Of course, a real Mark Parrish-like sniper would be nice. But those seem harder to come by these days with the blue chippers all going to the big schools. But Motzko said his school still has plenty of advantages, and isn't worried about.

And, regardless, Motzko said his style will continue to be aggressive on the ice.

"That's the WCHA," Motzko said. "We don't spend a lot of time with three or four backing up at the blue line. From Day 1 I said, let's play. It's more fun to play, more fun to coach, and more fun to recruit to."

New Regime

After one year under Herb Brooks, the Huskies were led by Craig Dahl for the next 18 seasons. Dahl built the program into a WCHA force, and brought in a lot of talent. But fans got frustrated that his teams never quite got to a Frozen Four. Then, with the growing infuence of rejuvenated programs at Wisconsin, Minnesota and Denver, the Huskies started to fall on some hard times and see the recruiting well get a bit more dry.

Dahl brought in Motzko last year, pulling him from Minnesota's staff, in order to help out. Then, just before the start of this season, Dahl stepped down. Motzko, who had previously been a head coach in the USHL, got his first NCAA head coaching job.

It was not the first time the two worked together. Dahl was an assistant for Brooks in 1986-87, when Brooks took over the program with the idea of bringing it to Division I. Motzko had previously played for the Huskies, and continued to attend grad school there. He was looking to stay inside the program. Brooks hired him without ever meeting him.

Both Brooks and Motzko left after that season, Motzko to coach in the USHL and Brooks to return to the NHL. Dahl stayed for another 18 years.

It was quite the situation to find himself in.

"I walked into the office and asked if they were looking for any help," said Motzko. "Craig was in the office and said, 'I'll ask Herb.' Herb said yes and he never met me.

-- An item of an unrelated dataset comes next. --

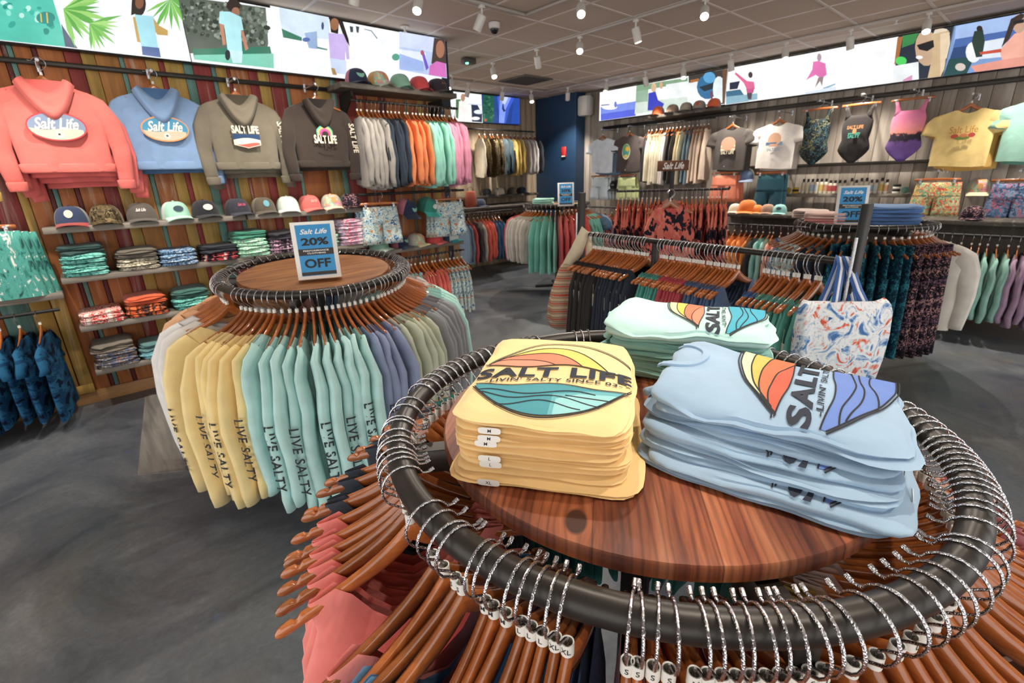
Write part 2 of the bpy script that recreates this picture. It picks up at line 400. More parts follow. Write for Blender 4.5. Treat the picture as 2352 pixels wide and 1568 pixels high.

"I was going to do mailers. My first job was to run stuff to the post office. But the end of the year, Herb was sending me on recruiting trips. ... That's what he was all about. He surrounded himself with people who want to work hard. That's who he keeps around him. And Craig probably said he needed the help."

Motzko would see Brooks from time to time over the years, and he says that things you hear about Brooks are definitely true.

"I was coaching in Sioux Falls and he's scouting for Pittsburgh (Penguins)," Motzko said. "All of a sudden (between periods), he sticks his head in and chewed me out for 15 minutes. He said, 'You're screwing up this power play!' Then he diagrammed it out and he threw his pen down and walked away and said, 'I want you to straighten this out.'

"And then I laughed. Because we had the No. 1 power play in the league."